Messaging App Remind and Verizon Resolve Dispute Over Fee, Free Texting Service to Continue

Staff Writer

After talks between school messaging app Remind and Verizon were stalled this past week, the education company and the phone carrier have come to a solution over a text messaging fee that threatened to end Remind’s free texting service for Verizon customers.

Verizon announced Thursday that the company would not charge any additional fees to Remind for text messages sent over its platform. The messaging app, which had previously stated that it would be discontinuing free texting for Verizon customers on Jan. 28 as a result of the fee, reported that there would be no service disruption after all.

Remind, which offers communication services for schools, is used by educators across the country to send out notices about assignments or updates about emergency events like school closures. The company estimates that its app is used in more than 80 percent of U.S. schools.

Users can send in-app messages or updates via email, but they also have the option to receive SMS texts from the platform. The company has a free version of the app for individual teachers and classrooms to use, and a paid model for entire schools or districts.

Earlier this month, Remind announced that it would no longer be able to offer texting on its free plan for any customers using Verizon networks, as the phone carrier planned to charge an additional fee to the company for those messages. Remind estimated that 7 million of their users would be affected.

Remind wasn’t the only company facing this fee—Verizon had planned to impose the additional cost on all app-to-text services. The carrier had said that the fee would underwrite the costs associated with protecting against spammers, who use these same mass messaging capabilities to send unwanted robotexts.  

In response, teachers, school districts, and parent-teacher organizations took to Twitter, urging Verizon to rethink the change. Using the hashtag #ReverseTheFee, educators explained why the app was an indispensable tool in their work.  

Following the social media outcry, Verizon offered Remind a deal: The carrier wouldn’t charge the messaging company a fee for any messages sent between families and educators at K-12 organizations.

But Remind said not all of their users would be covered by that offer.

“Many of you may also be part of the large and growing base of students, parents, and educators who rely on Remind every day in organizations like preschools, day cares, colleges, churches, and youth organizations across the country,” Remind CEO Brian Grey said, in a written statement released last week. “Based on Verizon’s proposal, these wouldn’t necessarily count as ‘K-12 organizations.’ “

Verizon slammed Remind’s continued campaign against the fees, arguing that the messaging company was holding students and teachers hostage in the deals with the carrier.

“It’s outrageous that Remind is using families, educators and school communities as pawns,” said Aparna Khurjekar, who leads customer experience for Verizon, in a statement last Thursday. “No one should need to worry about whether they’ll receive these notifications.”

But just days before Remind planned to discontinue the texting service, the two companies struck a deal.

Verizon announced that it wouldn’t charge the fee to Remind for any texts sent through its system, whether these messages were connected to K-12 institutions or not.

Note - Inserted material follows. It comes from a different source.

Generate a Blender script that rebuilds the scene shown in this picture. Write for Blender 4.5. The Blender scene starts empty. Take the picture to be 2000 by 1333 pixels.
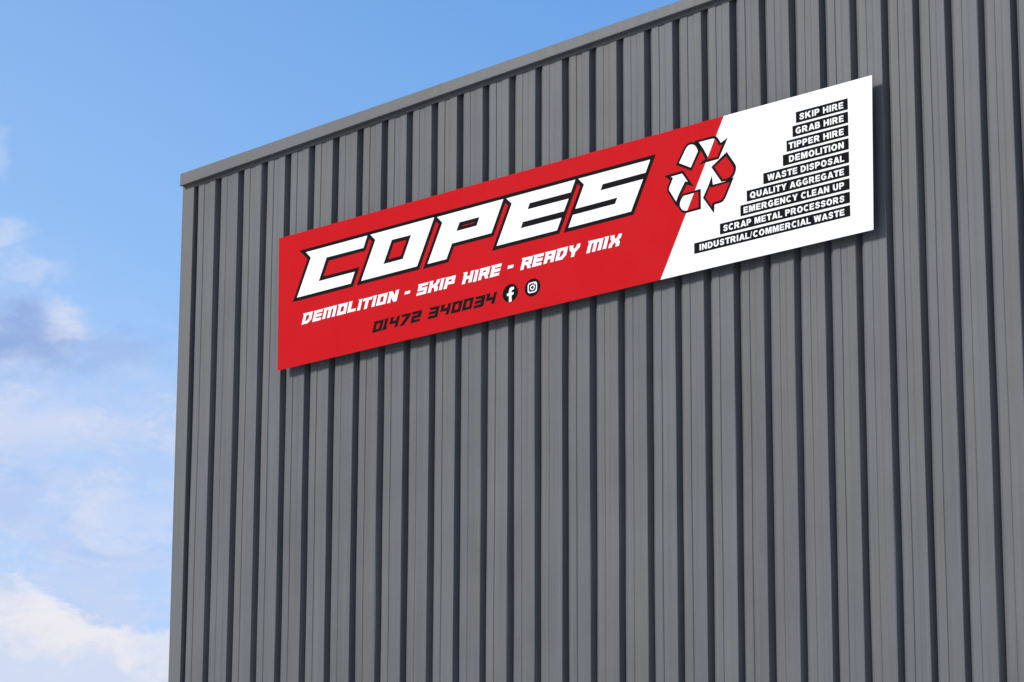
import bpy, bmesh, math, random
from mathutils import Vector, Matrix, Euler
from mathutils.geometry import tessellate_polygon

random.seed(7)
C = bpy.context.scene.collection
scene = bpy.context.scene
R = math.radians

# ------------------------------------------------------------------ camera
cam_d = bpy.data.cameras.new('camera')
cam_d.sensor_width = 36.0
cam_d.lens = 6984.645 / 2000.0 * 36.0
cam_d.clip_start = 0.1
cam_d.clip_end = 6000.0
cam = bpy.data.objects.new('camera', cam_d)
C.objects.link(cam)
pitch, roll, yaw = 0.273716, 0.00363366, 0.7201956
fh = Vector((-math.sin(yaw), math.cos(yaw), 0)); rt = Vector((math.cos(yaw), math.sin(yaw), 0)); up = Vector((0, 0, 1))
F = fh * math.cos(pitch) + up * math.sin(pitch)
U = -fh * math.sin(pitch) + up * math.cos(pitch)
Rv = rt * math.cos(roll) + U * math.sin(roll)
Uv = -rt * math.sin(roll) + U * math.cos(roll)
m = Matrix((Rv, Uv, -F)).transposed().to_4x4()
m.translation = Vector((23.05413, -21.77776, 1.6))
cam.matrix_world = m
scene.camera = cam

# ------------------------------------------------------------------ light
SUN_TO = Vector((-0.68, -1.0, 0.64)).normalized()       # direction towards the sun
SUN_EL = math.asin(SUN_TO.z)
SUN_AZ = math.atan2(SUN_TO.x, SUN_TO.y)                 # clockwise from +Y
SUN_STRENGTH = 2.35
SKY_STRENGTH = 0.148
EXPOSURE = 0.52
sun_d = bpy.data.lights.new('sun', 'SUN')
sun_d.energy = SUN_STRENGTH
sun_d.angle = R(10.0)                                    # sun softened by thin cloud
sun_d.color = (1.0, 0.93, 0.83)
sun = bpy.data.objects.new('sun', sun_d)
C.objects.link(sun)
sun.rotation_euler = SUN_TO.to_track_quat('Z', 'Y').to_euler()
sun.location = (-20, -20, 30)

w = bpy.data.worlds.new('World')
scene.world = w
w.use_nodes = True
wn, wl = w.node_tree.nodes, w.node_tree.links
wn.clear()
def N(tree, kind, **kw):
    n = tree.nodes.new(kind)
    for k, v in kw.items(): setattr(n, k, v)
    return n
def feed(tree, sock, v):
    if hasattr(v, 'is_output') or isinstance(v, bpy.types.NodeSocket): tree.links.new(v, sock)
    else: sock.default_value = v
def mth(tree, op, a, b=0.0, c=0.0, clamp=False):
    n = N(tree, 'ShaderNodeMath', operation=op, use_clamp=clamp)
    feed(tree, n.inputs[0], a); feed(tree, n.inputs[1], b)
    if len(n.inputs) > 2: feed(tree, n.inputs[2], c)
    return n.outputs[0]
def sstep(tree, v, lo, hi, a=0.0, b=1.0):
    n = N(tree, 'ShaderNodeMapRange', interpolation_type='SMOOTHSTEP')
    feed(tree, n.inputs[0], v); n.inputs[1].default_value = lo; n.inputs[2].default_value = hi
    n.inputs[3].default_value = a; n.inputs[4].default_value = b
    return n.outputs[0]
def mixc(tree, f, a, b, blend='MIX'):
    n = N(tree, 'ShaderNodeMix', data_type='RGBA', blend_type=blend)
    feed(tree, n.inputs[0], f)
    for s, v in ((n.inputs[6], a), (n.inputs[7], b)):
        if isinstance(v, tuple): s.default_value = v if len(v) == 4 else (*v, 1)
        else: tree.links.new(v, s)
    return n.outputs[2]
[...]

“We are keeping the service exactly the way it has been for Remind and other companies like it that deliver free communications to these important users … We understand how important this service is to our customers and we’re committed to ensuring that a free messaging option remains available now and going forward,” Richard J. Young, a director of corporate communications at Verizon, said in a statement Friday

In a statement released Friday, Grey confirmed that there would be no service disruption for Verizon customers.

Grey credited the change to the flood of protest that educators, students, and parents raised on social media. “Your voices have been heard,” he said.